> **Records with scene code**:
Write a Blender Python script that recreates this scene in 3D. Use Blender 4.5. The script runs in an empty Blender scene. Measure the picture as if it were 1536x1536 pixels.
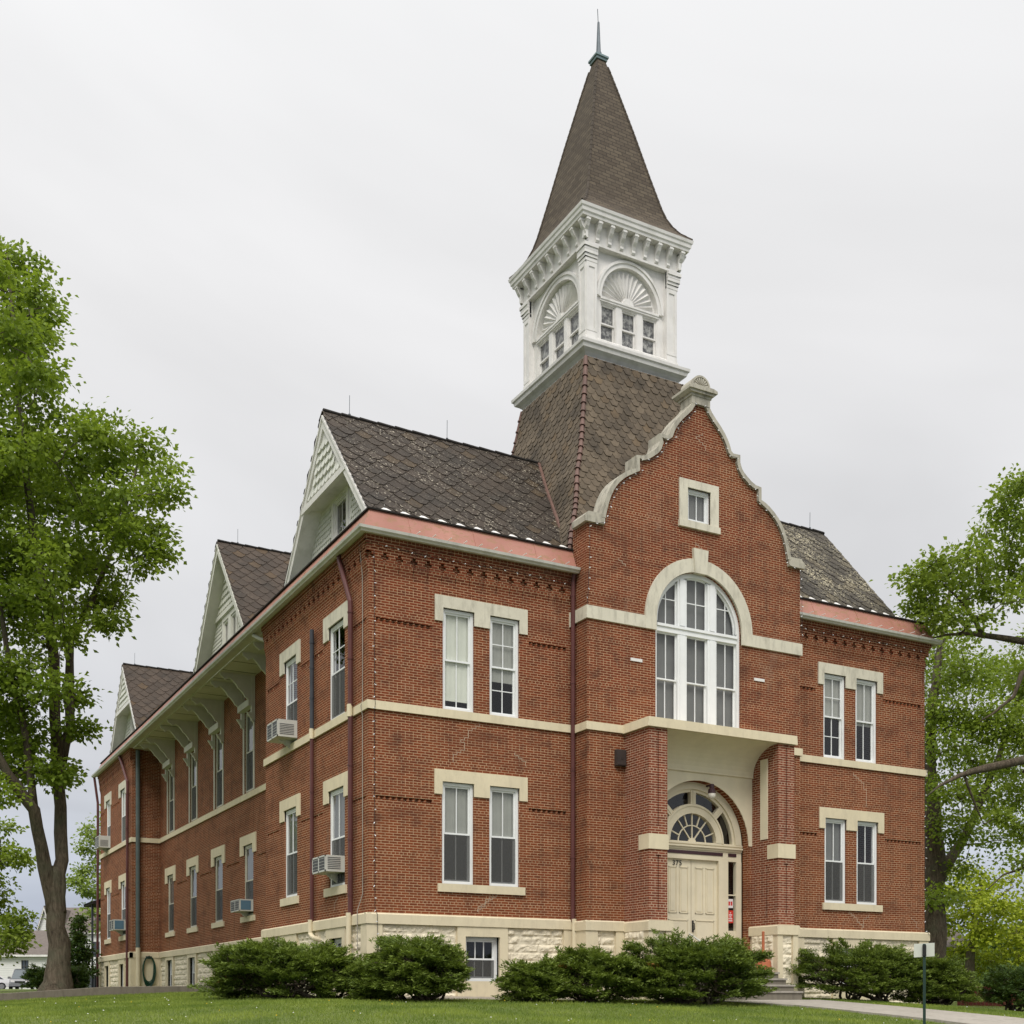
import bpy, math, random
import numpy as np
from mathutils import Vector, noise
from mathutils.geometry import tessellate_polygon
R = math.radians
sc = bpy.context.scene
col = sc.collection

# ---------------------------------------------------------------- camera
YAW = R(28.615); CAMX, CAMY = -9.494, -23.696
FPX = 1805.4; HORIZON = 1496.35
cam = bpy.data.cameras.new('camera'); camo = bpy.data.objects.new('camera', cam); col.objects.link(camo)
camo.location = (CAMX, CAMY, 0.0); camo.rotation_euler = (R(90), 0, -YAW)
cam.sensor_width = 36; cam.sensor_fit = 'HORIZONTAL'; cam.lens = FPX/1536*36
cam.shift_y = (HORIZON-768)/1536; cam.clip_end = 3000; cam.clip_start = .1
sc.camera = camo
sc.render.resolution_x = sc.render.resolution_y = 1024

# ---------------------------------------------------------------- light
SUN_EL, SUN_AZ = R(50), R(-36)      # azimuth measured from -Y towards -X
sd = bpy.data.lights.new('sun', 'SUN'); sd.energy = 2.1; sd.angle = R(25); sd.color = (1, .965, .91)
so = bpy.data.objects.new('sun', sd); col.objects.link(so)
sv = Vector((math.sin(SUN_AZ)*math.cos(SUN_EL), -math.cos(SUN_AZ)*math.cos(SUN_EL), math.sin(SUN_EL)))
so.rotation_euler = sv.to_track_quat('Z', 'Y').to_euler()
w = bpy.data.worlds.new('World'); sc.world = w; w.use_nodes = True
nt = w.node_tree; nt.nodes.clear()
def wn(t, **k):
    n = nt.nodes.new(t)
    for a, b in k.items(): setattr(n, a, b)
    return n
def wl(a, b): nt.links.new(a, b)
out = wn('ShaderNodeOutputWorld')
sky = wn('ShaderNodeTexSky', sky_type='NISHITA', sun_disc=False, sun_elevation=SUN_EL, sun_rotation=math.pi+SUN_AZ, air_density=1, dust_density=3)
bgs = wn('ShaderNodeBackground'); bgs.inputs[1].default_value = .05; wl(sky.outputs[0], bgs.inputs[0])
tc = wn('ShaderNodeTexCoord'); sep = wn('ShaderNodeSeparateXYZ'); wl(tc.outputs['Generated'], sep.inputs[0])
# cloud deck: project the direction on a flat layer so clouds flatten to the horizon
zc = wn('ShaderNodeMath', operation='MAXIMUM'); wl(sep.outputs[2], zc.inputs[0]); zc.inputs[1].default_value = 0.0
za = wn('ShaderNodeMath', operation='ADD'); wl(zc.outputs[0], za.inputs[0]); za.inputs[1].default_value = .16
dx = wn('ShaderNodeMath', operation='DIVIDE'); wl(sep.outputs[0], dx.inputs[0]); wl(za.outputs[0], dx.inputs[1])
dy = wn('ShaderNodeMath', operation='DIVIDE'); wl(sep.outputs[1], dy.inputs[0]); wl(za.outputs[0], dy.inputs[1])
cb = wn('ShaderNodeCombineXYZ'); wl(dx.outputs[0], cb.inputs[0]); wl(dy.outputs[0], cb.inputs[1])
nz = wn('ShaderNodeTexNoise'); nz.inputs['Scale'].default_value = .75; nz.inputs['Detail'].default_value = 5; nz.inputs['Roughness'].default_value = .5; nz.inputs['Distortion'].default_value = .6
wl(cb.outputs[0], nz.inputs['Vector'])
ramp = wn('ShaderNodeValToRGB'); wl(zc.outputs[0], ramp.inputs[0])
e = ramp.color_ramp.elements
e[0].position = 0; e[0].color = (.47, .52, .63, 1)
e[1].position = 1; e[1].color = (2.5, 2.48, 2.45, 1)
for p, c in ((.06, (.52, .57, .68)), (.11, (.61, .65, .73)), (.18, (.71, .725, .765)), (.27, (.80, .805, .825)), (.48, (.89, .885, .89)), (.64, (1.0, 1.0, 1.005)), (.80, (1.9, 1.88, 1.86))):
    k = e.new(p); k.color = (*c, 1)
mr = wn('ShaderNodeMapRange'); wl(nz.outputs[0], mr.inputs[0]); mr.inputs[1].default_value = .3; mr.inputs[2].default_value = .7; mr.inputs[3].default_value = .77; mr.inputs[4].default_value = 1.08
mul = wn('ShaderNodeVectorMath', operation='SCALE'); wl(ramp.outputs[0], mul.inputs[0]); wl(mr.outputs[0], mul.inputs['Scale'])
bgc = wn('ShaderNodeBackground'); wl(mul.outputs[0], bgc.inputs[0]); bgc.inputs[1].default_value = 1.0
mx = wn('ShaderNodeMixShader'); mx.inputs[0].default_value = .92; wl(bgs.outputs[0], mx.inputs[1]); wl(bgc.outputs[0], mx.inputs[2])
wl(mx.outputs[0], out.inputs[0])
sc.view_settings.view_transform = 'Standard'; sc.view_settings.look = 'None'
sc.view_settings.exposure = 0.1; sc.view_settings.gamma = 1

# ---------------------------------------------------------------- materials
class NT:
    def __init__(s, name):
        s.m = bpy.data.materials.new(name); s.m.use_nodes = True; s.t = s.m.node_tree
        s.b = s.t.nodes['Principled BSDF']; s.o = s.t.nodes['Material Output']
    def n(s, t, **k):
        n = s.t.nodes.new(t)
        for a, b in k.items(): setattr(n, a, b)
        return n
    def l(s, a, b): s.t.links.new(a, b)
    def val(s, sock, v):
        if hasattr(v, 'links'): s.l(v, sock)
        else: sock.default_value = v
    def math(s, op, a, b=0.0, c=None):
        n = s.n('ShaderNodeMath', operation=op); s.val(n.inputs[0], a); s.val(n.inputs[1], b)
        if c is not None: s.val(n.inputs[2], c)
        return n.outputs[0]
    def noise(s, scale, detail=3, vec=None, rough=.5, dist=0):
        n = s.n('ShaderNodeTexNoise'); n.inputs['Scale'].default_value = scale; n.inputs['Detail'].default_value = detail
        n.inputs['Roughness'].default_value = rough; n.inputs['Distortion'].default_value = dist
        if vec is not None: s.l(vec, n.inputs['Vector'])
        return n.outputs['Fac']
    def rng(s, v, a, b, c, d):
        n = s.n('ShaderNodeMapRange'); s.val(n.inputs[0], v)
        for i, x in enumerate((a, b, c, d)): n.inputs[i+1].default_value = x
        return n.outputs[0]
    def mix(s, f, a, b, bt='MIX'):
        n = s.n('ShaderNodeMix', data_type='RGBA', blend_type=bt); s.val(n.inputs[0], f)
        for i, v in ((6, a), (7, b)):
            if isinstance(v, tuple): n.inputs[i].default_value = (*v[:3], 1)
            else: s.l(v, n.inputs[i])
        return n.outputs[2]
    def obj(s): return s.n('ShaderNodeTexCoord').outputs['Object']
    def bump(s, h, strength=.3, dist=.02):
        n = s.n('ShaderNodeBump'); n.inputs['Strength'].default_value = strength; n.inputs['Distance'].default_value = dist
        s.l(h, n.inputs['Height']); s.l(n.outputs[0], s.b.inputs['Normal'])
    def fin(s, c, rough=.8, spec=.3, metal=0):
        if isinstance(c, tuple): s.b.inputs['Base Color'].default_value = (*c, 1)
        else: s.l(c, s.b.inputs['Base Color'])
        s.val(s.b.inputs['Roughness'], rough); s.b.inputs['Specular IOR Level'].default_value = spec; s.b.inputs['Metallic'].default_value = metal
        return s.m
def paint(name, c, rough=.55, var=.12, scale=2.5, spec=.3, metal=0, dirt=None, dirtamt=.0, bump=.08):
    t = NT(name); v = t.obj()
    n = t.noise(scale, 5, v, .6)
    k = tuple(x*(1-var*1.6) for x in c)
    cc = t.mix(t.rng(n, .3, .7, 0, 1), k, tuple(min(1, x*(1+var*.4)) for x in c))
    if dirt:
        mp = t.n('ShaderNodeMapping'); t.l(v, mp.inputs[0]); mp.inputs['Scale'].default_value = (2.2, 2.2, .7)
        cc = t.mix(t.rng(t.noise(1.6, 6, mp.outputs[0], .65), .5, .75, 0, dirtamt), cc, dirt)
    if bump: t.bump(t.noise(40, 3, v), bump, .01)
    return t.fin(cc, rough, spec, metal)
M = {}
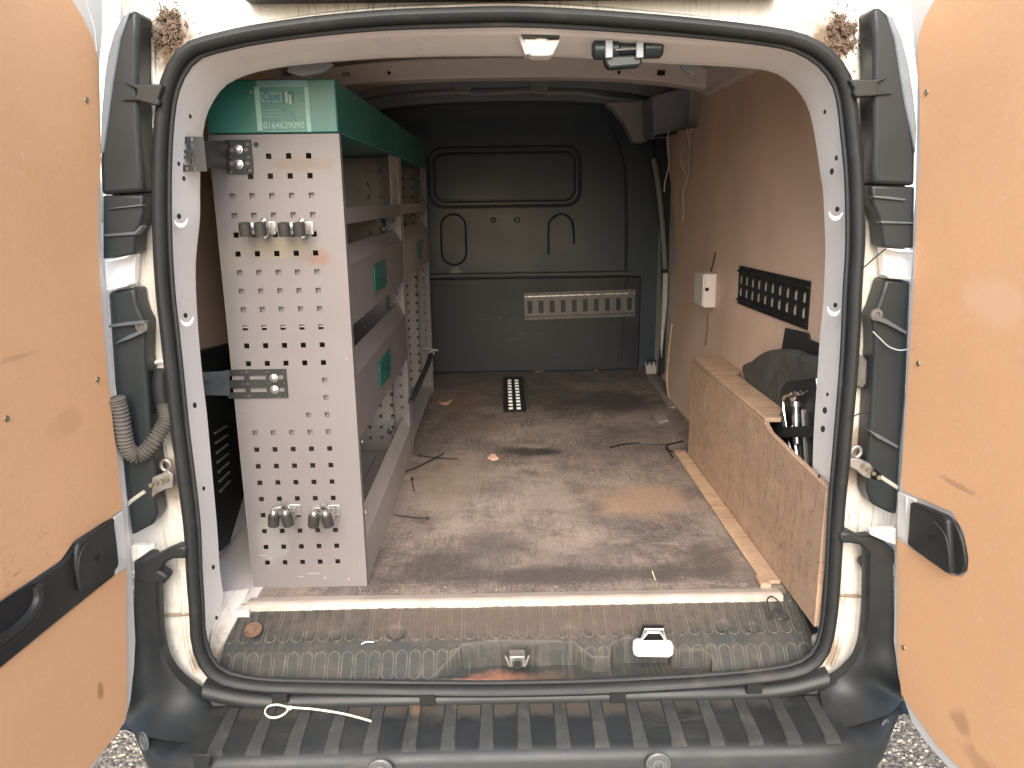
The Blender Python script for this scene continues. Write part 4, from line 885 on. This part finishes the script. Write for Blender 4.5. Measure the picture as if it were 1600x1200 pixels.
# wheel arch felt
wa = catmull([Vector((x, y, 0)) for x, y in [(1158,582),(1172,563),(1192,549),(1222,545),(1250,552),(1296,590),(1296,800),(1250,760),(1200,680)]], True, 5)
wheel = MB().plate([at(p.x, p.y, X=.708) for p in wa], (.03,0,0)).build('wheel_arch', M_felt, van, bevel=.016, seg=4)
MB().plate([at(x, y, X=.728) for x, y in [(1226,512),(1262,520),(1264,530),(1292,542),(1292,620),(1255,590),(1220,548)]], (.006,0,0)).build('wheel_arch_flap', M_vinyl, van, bevel=.003)

# ------------------------------------------------------------------ jack kit
jk = thing('jack_kit', 'black and chrome car jack kit strapped inside the plywood cut-out on the right', 'jack', tuple(at(1245,720,X=.69)))
XJ = .69
def J(x, y, X=XJ): return at(x, y, X=X)
MB().plate([J(x, y, .705) for x, y in [(1218,608),(1228,596),(1272,590),(1284,600),(1290,760),(1250,760),(1222,700)]], (.02,0,0)).build('carrier_tray', M_vinyl, jk, bevel=.006)
MB().tube(catmull([J(x, y, .685) for x, y in [(1252,615),(1240,616),(1227,620),(1224,632),(1228,665),(1236,705),(1246,748)]], False, 5), .0045, 8).build('wheel_brace', M_chrome, jk, smooth=True)
MB().tube([J(1239,665,.69), J(1250,748,.69)], .005, 8).build('crank_rod', M_steel, jk, smooth=True)
MB().lathe(J(1244,638,.69), J(1247,700,.69)-J(1244,600,.69), [(.010,-.02),(.012,-.018),(.012,-.004),(.007,-.003),(.007,.012),(.010,.013),(.010,.085),(.006,.087)], 14).build('jack_screw', M_steel, jk, smooth=True)
MB().lathe(J(1243,622,.688), (0,0,1), [(.011,-.006),(.013,-.003),(.013,.004),(.008,.007)], 14).build('jack_head', M_chrome, jk, smooth=True)
for k, (x0, y0, x1, y1) in enumerate([(1256,640,1262,745),(1262,645,1272,740),(1248,660,1256,740)]):
    MB().tube([J(x0,y0,.70), J(x1,y1,.70)], .006, 6, flat=(.6,1.2)).build('jack_arm', M_black if k else M_dullsteel, jk, smooth=True)
for k in range(6): MB().lathe(J(1237+k*5, 614-(k % 2)*2, .684), (-1,0,0), [(.0035,0),(.003,.003)], 8).build('rivet', M_chrome, jk)
MB().tube([J(1276,592,.69), J(1282,640,.69)], .003, 6).build('tensioner_wire', M_steel, jk)
sp = MB().plate([J(x, y, .676) for x, y in [(1186,664),(1212,663),(1218,668),(1282,664),(1282,682),(1220,684),(1206,688)]], (.004,0,0)).build('securing_strap', M_webbing, jk, bevel=.001)
MB().plate([J(x, y, .674) for x, y in [(1208,650),(1220,646),(1224,668),(1214,680),(1207,672)]], (.008,0,0)).build('strap_buckle', M_black, jk, bevel=.002)

# ------------------------------------------------------------------ tie-down rails
def erail(o, eu, ev, nn, L_, H_, nslot, mt, name_label, rows=2, ribmat=None):
    o, eu, ev, nn = map(Vector, (o, eu, ev, nn)); t = thing('tie_down_rail', name_label, 'tie-down rail', tuple(o+eu*L_/2))
    holes = []; p = L_/nslot
    for k in range(nslot):
        if rows == 1: holes.append((p*(k+.28), p*(k+.72), H_*.24, H_*.70))
        else: holes += [(p*(k+.36), p*(k+.64), H_*.54, H_*.76), (p*(k+.36), p*(k+.64), H_*.22, H_*.44)]
    for k in range(0, nslot*2): holes.append((p/2*(k+.4), p/2*(k+.6), H_*.93, H_*.97)); holes.append((p/2*(k+.4), p/2*(k+.6), H_*.04, H_*.08))
    MB().perf(o, eu, ev, L_, H_, nn*.002, holes).build('rail_plate', mt, t, fix=False)
    for a, b in ((.10,.14),(.84,.90)):
        MB().obox(o+eu*L_/2+ev*H_*(a+b)/2+nn*.005, eu*L_/2, ev*H_*(b-a)/2, nn*.004).build('rail_rib', (ribmat if a > .5 else None) or mt, t, bevel=.002)
    return t
# bulkhead rail
a = at(820,500,Y=YB-.02); b = at(992,494,Y=YB-.02); eu = (b-a).normalized(); L_ = (b-a).length; up = Vector((-eu.z, 0, eu.x)); H_ = (at(820,458,Y=YB-.02)-a).length
M_railsteel = mat('galvanised_rail', (.16,.15,.15), .4, .2, var=.15, vs=20, dirt=[((.3,.15,.09), 18, .66, .75, .7)])
erail(a, eu, up, (0,-1,0), L_, H_, 10, M_railsteel, 'galvanised slotted tie-down rail screwed across the dark bulkhead', 1, M_steel)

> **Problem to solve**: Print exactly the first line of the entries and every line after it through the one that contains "col = sc.collection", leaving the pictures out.

> **Solved exercise**:
Write a Blender Python script that recreates this scene in 3D. Use Blender 4.5. The script runs in an empty Blender scene. Measure the picture as if it were 1536x1536 pixels.
import bpy, math, random
import numpy as np
from mathutils import Vector, noise
from mathutils.geometry import tessellate_polygon
R = math.radians
sc = bpy.context.scene
col = sc.collection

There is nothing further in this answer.